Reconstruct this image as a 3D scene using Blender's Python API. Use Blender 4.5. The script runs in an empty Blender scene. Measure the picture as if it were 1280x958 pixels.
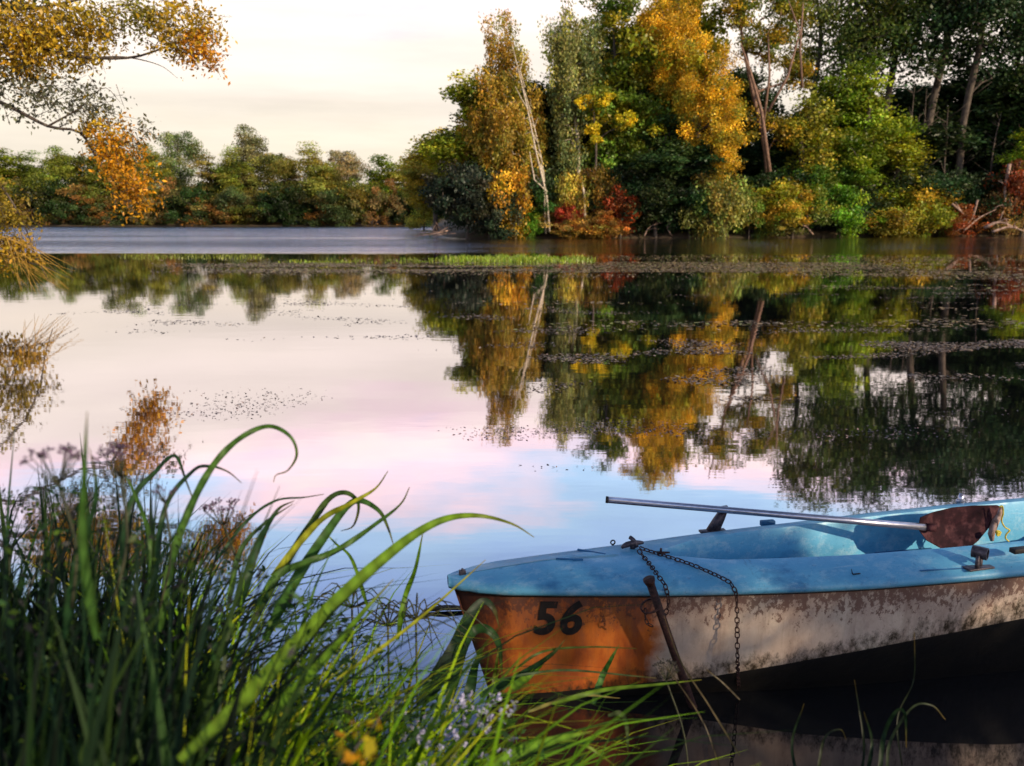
import bpy, bmesh, math, random
import numpy as np
from mathutils import Vector, Matrix, Quaternion, noise

random.seed(7)
RNG = np.random.default_rng(11)
SC = bpy.context.scene
COL = SC.collection
R = math.radians

# ------------------------------------------------------------------ camera
EYE = 2.4                      # eye above the water
PITCH = R(11)
FPX = 1067.0                   # focal length for a 1280 px wide picture
cam_d = bpy.data.cameras.new('camera')
cam = bpy.data.objects.new('camera', cam_d)
COL.objects.link(cam)
cam.location = (0, 0, EYE)
cam.rotation_euler = (R(90) - PITCH, 0, 0)
cam_d.sensor_width = 36
cam_d.lens = FPX / 1280 * 36
cam_d.clip_start = 0.05
cam_d.clip_end = 6000
cam_d.dof.use_dof = True
cam_d.dof.focus_distance = 5.5
cam_d.dof.aperture_fstop = cam_d.lens * 0.001 / 0.0105
SC.camera = cam

# ------------------------------------------------------------------ world + sun
SUN_ELEV, SUN_AZ = R(21), R(130)   # azimuth from +Y (view direction) clockwise to the right
sun_dir = Vector((math.sin(SUN_AZ) * math.cos(SUN_ELEV), math.cos(SUN_AZ) * math.cos(SUN_ELEV), math.sin(SUN_ELEV)))
W = bpy.data.worlds.new('World')
SC.world = W
W.use_nodes = True
nt = W.node_tree
nt.nodes.clear()


def nd(tree, kind, **kw):
    n = tree.nodes.new(kind)
    for k, v in kw.items():
        if k.startswith('i_'):
            n.inputs[k[2:]].default_value = v
        else:
            setattr(n, k, v)
    return n


def ramp(tree, fac, stops, interp='LINEAR'):
    r = tree.nodes.new('ShaderNodeValToRGB')
    cr = r.color_ramp
    cr.interpolation = interp
    while len(cr.elements) < len(stops):
        cr.elements.new(0.5)
    for e, (p, c) in zip(cr.elements, stops):
        e.position = p
        e.color = (c[0], c[1], c[2], 1) if not isinstance(c, (int, float)) else (c, c, c, 1)
    tree.links.new(fac, r.inputs[0])
    return r.outputs[0]


def build_world():
    L = nt.links
    out = nd(nt, 'ShaderNodeOutputWorld')
    sky = nd(nt, 'ShaderNodeTexSky')
    sky.sky_type = 'NISHITA'
    sky.sun_disc = False
    sky.sun_elevation = SUN_ELEV
    sky.sun_rotation = SUN_AZ
    sky.air_density = 1.2
    sky.dust_density = 1.5
    sky.ozone_density = 1.5
    bg = nd(nt, 'ShaderNodeBackground', i_Strength=0.11)
    L.new(sky.outputs[0], bg.inputs[0])
    # thin evening cloud sheet: warm and pale low down, breaking up into blue higher
    tc = nd(nt, 'ShaderNodeTexCoord')
    sep = nd(nt, 'ShaderNodeSeparateXYZ')
    L.new(tc.outputs['Generated'], sep.inputs[0])
    mp = nd(nt, 'ShaderNodeMapping')
    mp.inputs['Scale'].default_value = (1.6, 1.6, 6.5)
    L.new(tc.outputs['Generated'], mp.inputs[0])
    nz = nd(nt, 'ShaderNodeTexNoise', i_Scale=2.1, i_Detail=5.0, i_Roughness=0.55)
    L.new(mp.outputs[0], nz.inputs[0])
    ofs = nd(nt, 'ShaderNodeMath', operation='MULTIPLY_ADD')
    L.new(nz.outputs[0], ofs.inputs[0])
    ofs.inputs[1].default_value = 0.30
    L.new(sep.outputs[2], ofs.inputs[2])       # z + noise*.3 (mean +.15)
    colr = ramp(nt, ofs.outputs[0], [
        (0.14, (1.00, 0.87, 0.68)),
        (0.26, (0.98, 0.87, 0.74)),
        (0.37, (0.98, 0.85, 0.76)),
        (0.42, (0.95, 0.72, 0.76)),
        (0.48, (0.42, 0.63, 0.84)),
        (0.62, (0.28, 0.42, 0.78)),
        (0.85, (0.10, 0.16, 0.42))])
    stren = ramp(nt, sep.outputs[2], [
        (0.0, 0.188), (0.12, 0.206), (0.21, 0.268), (0.28, 0.41), (0.40, 0.46), (0.52, 0.36), (0.62, 0.16), (0.8, 0.05), (1.0, 0.03)])
    sm = nd(nt, 'ShaderNodeMath', operation='MULTIPLY', )
    mpc = nd(nt, 'ShaderNodeMapping'); mpc.inputs['Scale'].default_value = (1.2, 1.2, 9); mpc.inputs['Location'].default_value = (3, 1, 2)
    L.new(tc.outputs['Generated'], mpc.inputs[0])
    nzc = nd(nt, 'ShaderNodeTexNoise', i_Scale=1.9, i_Detail=6.0, i_Roughness=0.6); L.new(mpc.outputs[0], nzc.inputs[0])
    L.new(ramp(nt, nzc.outputs[0], [(.35, 3.9 / 5), (.65, 4.7 / 5)]), sm.inputs[1])
    s5 = nd(nt, 'ShaderNodeMath', operation='MULTIPLY'); s5.inputs[1].default_value = 5.0
    L.new(stren, s5.inputs[0]); L.new(s5.outputs[0], sm.inputs[0])
    bg2 = nd(nt, 'ShaderNodeBackground')
    L.new(colr, bg2.inputs[0])
    L.new(sm.outputs[0], bg2.inputs[1])
    cover = ramp(nt, sep.outputs[2], [(0.0, 0.95), (0.5, 0.9), (0.8, 0.55), (1.0, 0.45)])
    mx = nd(nt, 'ShaderNodeMixShader')
    L.new(cover, mx.inputs[0])
    L.new(bg.outputs[0], mx.inputs[1])
    L.new(bg2.outputs[0], mx.inputs[2])
    L.new(mx.outputs[0], out.inputs[0])


build_world()
sun_d = bpy.data.lights.new('sun', 'SUN')
sun_d.energy = 5.0
sun_d.angle = R(0.55)
sun_d.color = (1.0, 0.82, 0.58)
sun_o = bpy.data.objects.new('sun', sun_d)
COL.objects.link(sun_o)
sun_o.rotation_euler = (-sun_dir).to_track_quat('-Z', 'Y').to_euler()
sun_o.location = sun_dir * 60

SC.view_settings.view_transform = 'Standard'
SC.view_settings.look = 'None'
SC.view_settings.gamma = 1
SC.view_settings.use_curve_mapping = False
SC.view_settings.exposure = 0.28
cy = SC.cycles
cy.max_bounces = 6
cy.diffuse_bounces = 2
cy.glossy_bounces = 3
cy.transmission_bounces = 3
cy.transparent_max_bounces = 6
cy.use_denoising = True
cy.sample_clamp_indirect = 6
cy.caustics_reflective = False
cy.caustics_refractive = False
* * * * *
**Set problem**
Keep the pictures out of the copy and write out the data exactly as it stands.

**The response**
Reconstruct this image as a 3D scene using Blender's Python API. Use Blender 4.5. The script runs in an empty Blender scene. Measure the picture as if it were 1280x958 pixels.
import bpy, bmesh, math, random
import numpy as np
from mathutils import Vector, Matrix, Quaternion, noise

random.seed(7)
RNG = np.random.default_rng(11)
SC = bpy.context.scene
COL = SC.collection
R = math.radians

# ------------------------------------------------------------------ camera
EYE = 2.4                      # eye above the water
PITCH = R(11)
FPX = 1067.0                   # focal length for a 1280 px wide picture
cam_d = bpy.data.cameras.new('camera')
cam = bpy.data.objects.new('camera', cam_d)
COL.objects.link(cam)
cam.location = (0, 0, EYE)
cam.rotation_euler = (R(90) - PITCH, 0, 0)
cam_d.sensor_width = 36
cam_d.lens = FPX / 1280 * 36
cam_d.clip_start = 0.05
cam_d.clip_end = 6000
cam_d.dof.use_dof = True
cam_d.dof.focus_distance = 5.5
cam_d.dof.aperture_fstop = cam_d.lens * 0.001 / 0.0105
SC.camera = cam

# ------------------------------------------------------------------ world + sun
SUN_ELEV, SUN_AZ = R(21), R(130)   # azimuth from +Y (view direction) clockwise to the right
sun_dir = Vector((math.sin(SUN_AZ) * math.cos(SUN_ELEV), math.cos(SUN_AZ) * math.cos(SUN_ELEV), math.sin(SUN_ELEV)))
W = bpy.data.worlds.new('World')
SC.world = W
W.use_nodes = True
nt = W.node_tree
nt.nodes.clear()


def nd(tree, kind, **kw):
    n = tree.nodes.new(kind)
    for k, v in kw.items():
        if k.startswith('i_'):
            n.inputs[k[2:]].default_value = v
        else:
            setattr(n, k, v)
    return n


def ramp(tree, fac, stops, interp='LINEAR'):
    r = tree.nodes.new('ShaderNodeValToRGB')
    cr = r.color_ramp
    cr.interpolation = interp
    while len(cr.elements) < len(stops):
        cr.elements.new(0.5)
    for e, (p, c) in zip(cr.elements, stops):
        e.position = p
        e.color = (c[0], c[1], c[2], 1) if not isinstance(c, (int, float)) else (c, c, c, 1)
    tree.links.new(fac, r.inputs[0])
    return r.outputs[0]


def build_world():
    L = nt.links
    out = nd(nt, 'ShaderNodeOutputWorld')
    sky = nd(nt, 'ShaderNodeTexSky')
    sky.sky_type = 'NISHITA'
    sky.sun_disc = False
    sky.sun_elevation = SUN_ELEV
    sky.sun_rotation = SUN_AZ
    sky.air_density = 1.2
    sky.dust_density = 1.5
    sky.ozone_density = 1.5
    bg = nd(nt, 'ShaderNodeBackground', i_Strength=0.11)
    L.new(sky.outputs[0], bg.inputs[0])
    # thin evening cloud sheet: warm and pale low down, breaking up into blue higher
    tc = nd(nt, 'ShaderNodeTexCoord')
    sep = nd(nt, 'ShaderNodeSeparateXYZ')
    L.new(tc.outputs['Generated'], sep.inputs[0])
    mp = nd(nt, 'ShaderNodeMapping')
    mp.inputs['Scale'].default_value = (1.6, 1.6, 6.5)
    L.new(tc.outputs['Generated'], mp.inputs[0])
    nz = nd(nt, 'ShaderNodeTexNoise', i_Scale=2.1, i_Detail=5.0, i_Roughness=0.55)
    L.new(mp.outputs[0], nz.inputs[0])
    ofs = nd(nt, 'ShaderNodeMath', operation='MULTIPLY_ADD')
    L.new(nz.outputs[0], ofs.inputs[0])
    ofs.inputs[1].default_value = 0.30
    L.new(sep.outputs[2], ofs.inputs[2])       # z + noise*.3 (mean +.15)
    colr = ramp(nt, ofs.outputs[0], [
        (0.14, (1.00, 0.87, 0.68)),
        (0.26, (0.98, 0.87, 0.74)),
        (0.37, (0.98, 0.85, 0.76)),
        (0.42, (0.95, 0.72, 0.76)),
        (0.48, (0.42, 0.63, 0.84)),
        (0.62, (0.28, 0.42, 0.78)),
        (0.85, (0.10, 0.16, 0.42))])
    stren = ramp(nt, sep.outputs[2], [
        (0.0, 0.188), (0.12, 0.206), (0.21, 0.268), (0.28, 0.41), (0.40, 0.46), (0.52, 0.36), (0.62, 0.16), (0.8, 0.05), (1.0, 0.03)])
    sm = nd(nt, 'ShaderNodeMath', operation='MULTIPLY', )
    mpc = nd(nt, 'ShaderNodeMapping'); mpc.inputs['Scale'].default_value = (1.2, 1.2, 9); mpc.inputs['Location'].default_value = (3, 1, 2)
    L.new(tc.outputs['Generated'], mpc.inputs[0])
    nzc = nd(nt, 'ShaderNodeTexNoise', i_Scale=1.9, i_Detail=6.0, i_Roughness=0.6); L.new(mpc.outputs[0], nzc.inputs[0])
    L.new(ramp(nt, nzc.outputs[0], [(.35, 3.9 / 5), (.65, 4.7 / 5)]), sm.inputs[1])
    s5 = nd(nt, 'ShaderNodeMath', operation='MULTIPLY'); s5.inputs[1].default_value = 5.0
    L.new(stren, s5.inputs[0]); L.new(s5.outputs[0], sm.inputs[0])
    bg2 = nd(nt, 'ShaderNodeBackground')
    L.new(colr, bg2.inputs[0])
    L.new(sm.outputs[0], bg2.inputs[1])
    cover = ramp(nt, sep.outputs[2], [(0.0, 0.95), (0.5, 0.9), (0.8, 0.55), (1.0, 0.45)])
    mx = nd(nt, 'ShaderNodeMixShader')
    L.new(cover, mx.inputs[0])
    L.new(bg.outputs[0], mx.inputs[1])
    L.new(bg2.outputs[0], mx.inputs[2])
    L.new(mx.outputs[0], out.inputs[0])


build_world()
sun_d = bpy.data.lights.new('sun', 'SUN')
sun_d.energy = 5.0
sun_d.angle = R(0.55)
sun_d.color = (1.0, 0.82, 0.58)
sun_o = bpy.data.objects.new('sun', sun_d)
COL.objects.link(sun_o)
sun_o.rotation_euler = (-sun_dir).to_track_quat('-Z', 'Y').to_euler()
sun_o.location = sun_dir * 60

SC.view_settings.view_transform = 'Standard'
SC.view_settings.look = 'None'
SC.view_settings.gamma = 1
SC.view_settings.use_curve_mapping = False
SC.view_settings.exposure = 0.28
cy = SC.cycles
cy.max_bounces = 6
cy.diffuse_bounces = 2
cy.glossy_bounces = 3
cy.transmission_bounces = 3
cy.transparent_max_bounces = 6
cy.use_denoising = True
cy.sample_clamp_indirect = 6
cy.caustics_reflective = False
cy.caustics_refractive = False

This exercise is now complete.